Umso erfreulicher präsentiert sich die einfache und ungekünstelte Sprache, die keine weiteren Anforderungen an den Leser stellt. Charlotte Link verwendet einen sehr flüssigen Stil, der es möglich macht, das Buch innerhalb weniger Tage herunterzulesen. Da keine großartige Konzentration gefordert ist und auch die Handlung keine weiteres Nachdenken braucht, eignet sich dieser Thriller wunderbar zum Nebenherschmökern im Urlaub, auf Zugfahrten oder in Wartezimmern.
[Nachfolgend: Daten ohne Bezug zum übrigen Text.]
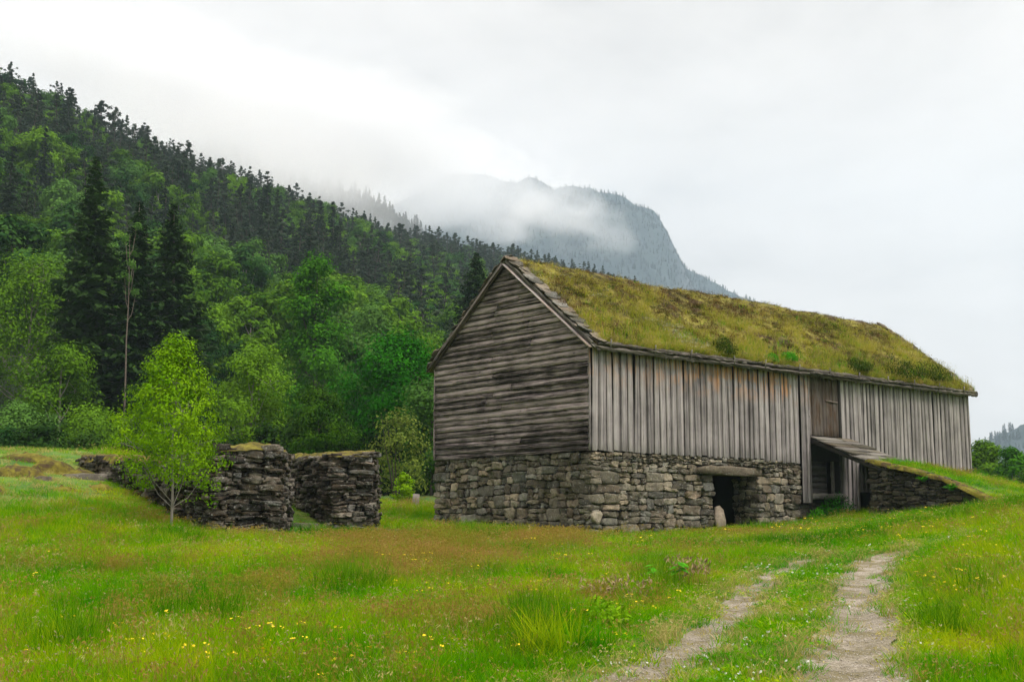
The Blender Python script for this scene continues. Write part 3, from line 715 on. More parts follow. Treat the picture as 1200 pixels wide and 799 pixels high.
def layout(r, spans, w0, w1, hmin, hmax, lmin, lmax, joint=.013, jit=.35):
    """random rubble in courses: returns polygons (n,2). spans: list of (u0,u1)"""
    out = []; asp = .55*(lmin+lmax)/(hmin+hmax)*1.15
    def split(a, b, c, d):
        w, h = b-a, d-c; lm = lmin+(lmax-lmin)*(.25+.75*r.random()**1.2); hm = hmin+(hmax-hmin)*(.25+.75*r.random()**1.2)
        if w <= lm*1.15 and h <= hm*1.15: out.append((a, b, c, d)); return
        f = .34+.32*r.random()
        if (w/h > asp*(.8+.9*r.random()) and w > lmin*1.5) or h < hmin*1.5:
            if w < lmin*1.5: out.append((a, b, c, d)); return
            split(a, a+w*f, c, d); split(a+w*f, b, c, d)
        else: split(a, b, c, c+h*f); split(a, b, c+h*f, d)
    for (u0, u1) in spans: split(u0, u1, w0, w1)
    polys = []
    for a, b, c, d in out:
        def wv(x, y, s): return float(fbm(np.array([x*1.7]), np.array([y*1.3]), s, 2)[0])
        pts = []
        J = joint; ca = min(b-a, d-c)*(.06+.16*r.random())
        base = [(a+J+ca, c+J), ((a+b)/2, c+J*.6), (b-J-ca, c+J), (b-J, c+J+ca), (b-J*.6, (c+d)/2), (b-J, d-J-ca), (b-J-ca, d-J), ((a+b)/2, d-J*.6), (a+J+ca, d-J), (a+J, d-J-ca), (a+J*.6, (c+d)/2), (a+J, c+J+ca)]
        sl = r.normal(0, .05)
        for x, y in base:
            wy = wv(x, y, 61)*.11*jit/.35; wx = wv(x*1.4+9, y*2.2, 71)*.16*jit/.35
            pts.append((x+wx+r.normal(0, .013), y+wy+(x-(a+b)/2)*sl*.5+r.normal(0, .009)))
        polys.append(np.array(pts))
    return polys

def place_stones(parent, polys, origin, ux, nrm, mat, r, depth=.2, proud=(.03, .09), keep=None, name='stone', limit=300):
    """wall plane through origin: u along ux (unit, horizontal), outward normal nrm, height z. child objects in the parent's local frame"""
    ux = np.array(ux, float); nrm = np.array(nrm, float); cnt = 0
    for pl in polys:
        c = pl.mean(0)
        if keep is not None and not keep(c): continue
        dsz = min(depth, np.ptp(pl[:, 0])*.8+.05)
        _, me = stone_mesh(r, pl, dsz, proud[0]+(proud[1]-proud[0])*r.random(), mat)
        pos = np.array(origin, float)+ux*c[0]+np.array([0, 0, c[1]])
        # local axes: x -> ux, y -> nrm
        M = Matrix(((ux[0], nrm[0], 0), (ux[1], nrm[1], 0), (0, 0, 1)))
        if M.determinant() < 0:
            me.flip_normals()
        o = bpy.data.objects.new(name, me); COL.objects.link(o); o.parent = parent
        o.matrix_local = Matrix.Translation(pos.tolist())@M.to_4x4(); cnt += 1
    return cnt

# ------------------------------------------------------------------ the barn (local frame: x along the long wall, y away along the gable, z up from the top of the stone base)
LB, WB, HE, HR = 20.3, 7.28, 3.10, 5.99
SL = (HR-HE-.04)/(WB/2)
barn = obj('barn', None, loc=BC, rot=(0, 0, BA))
tag(barn, 'old weathered timber barn with turf roof on a fieldstone base', 'barn')
def roof_w(v): return HR-.03-abs(v-WB/2)*SL

def plank_variants(n, mat, w, th, seed, warp=.008):
    r = np.random.default_rng(seed); out = []
    for _ in range(n):
        k = 9; xs = np.linspace(0, 1, k); b = Buf(); y = np.cumsum(r.normal(0, warp*.45, k)); z = np.cumsum(r.normal(0, warp*.35, k)); y -= np.linspace(y[0], y[-1], k)
        ww = w/2*(1+r.normal(0, .035, k)); cup = r.normal(0, .2)*th
        ring = np.stack([np.c_[xs, -ww+z, -th/2+y], np.c_[xs, ww+z, -th/2+y], np.c_[xs, ww*.98+z, th/2+y], np.c_[xs, z, th/2+y+cup], np.c_[xs, -ww*.98+z, th/2+y]], 1)
        m = 5; i = np.arange(k-1)[:, None]*m; j = np.arange(m)[None]; jn = (j+1) % m
        b.add(ring.reshape(-1, 3), q=np.stack([i+j, i+jn, i+m+jn, i+m+j], -1).reshape(-1, 4)[:, ::-1], t=[(0, 1, 2), (0, 2, 3), (0, 3, 4), (k*m-5, k*m-3, k*m-4), (k*m-5, k*m-2, k*m-3), (k*m-5, k*m-1, k*m-2)])
        out.append(b.mesh('plank', mat))
    return out

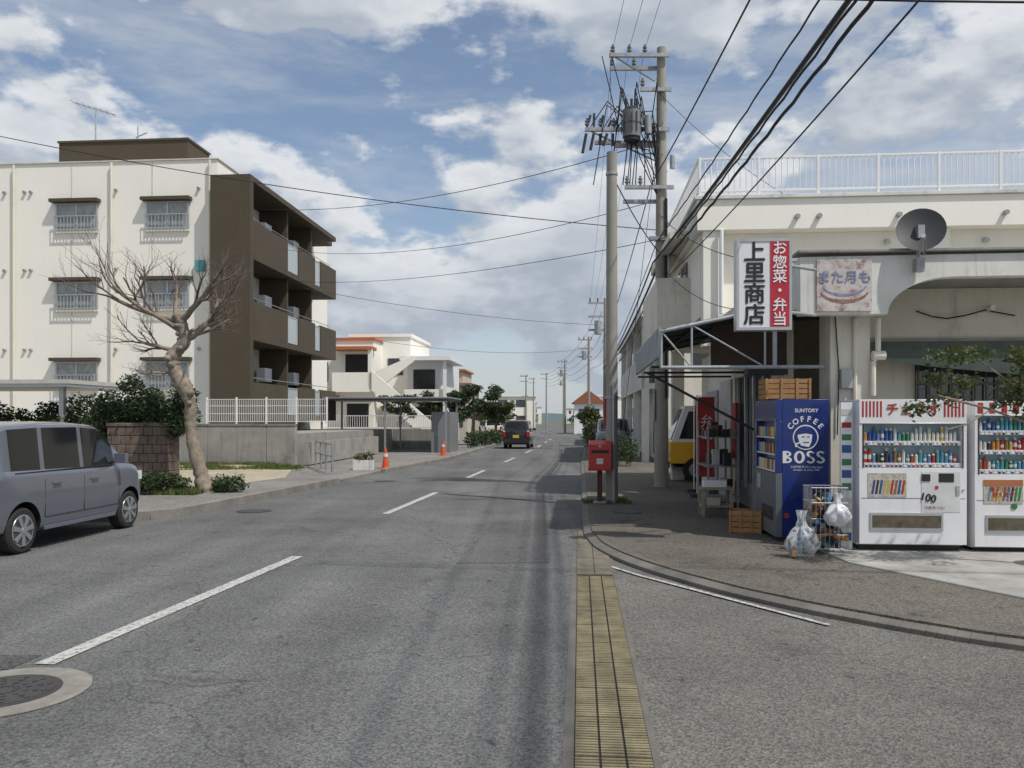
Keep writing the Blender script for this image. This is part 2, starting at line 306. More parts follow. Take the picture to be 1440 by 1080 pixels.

Es gelingt der Autorin mühelos, die drei Handlungsebenen so übersichtlich zu gestalten, dass der Leser trotz der verschiedenen Schauplätze nie durcheinander gerät. Bei einer etwaigen Lesepause findet man sofort wieder den Anschluss, obwohl das Buch eher dazu reizt, in einem Rutsch gelesen zu werden. Trotz der fast 500 Seiten Umfang lässt sich der Roman aufgrund seiner zügigen Schreibweise und der durchgehenden Spannung locker in zwei bis drei Tagen verschlingen.

_Insgesamt_ erwartet den Leser ein solider Psychothriller, der sich trotz seines Umfangs sehr rasch durchlesen lässt und keine besondere Konzentration erfordert. Während die Thrillerhandlung durch ein paar konstruierte Unglaubwürdigkeiten, vor allem gegen Ende, geschmälert wird, überzeugt vor allem der psychodramatische Teil, der sich mit der Frage nach der Unterlassungsschuld befasst. Kein herausragender, aber dennoch empfehlenswerter Unterhaltungsroman für alle Freunde der Spannungsliteratur.

_Charlotte Link_, Jahrgang 1963, gehört zu den erfolgreichsten deutschen Autorinnen der Gegenwart. Fast alle ihre Bücher wurden zu Bestsellern. Ihre Spezialgebiete sind historische Romane sowie Psychothriller. Zu ihren bekanntesten Werken zählen: „Das Haus der Schwestern“, „Verbotene Wege“, „Die Sünde der Engel“ und die Sturmzeit-Trilogie („Sturmzeit“, „Wilde Lupinen“, „Die Stunde der Erben“). Mehrere ihrer Bücher wurden fürs Fernsehen verfilmt.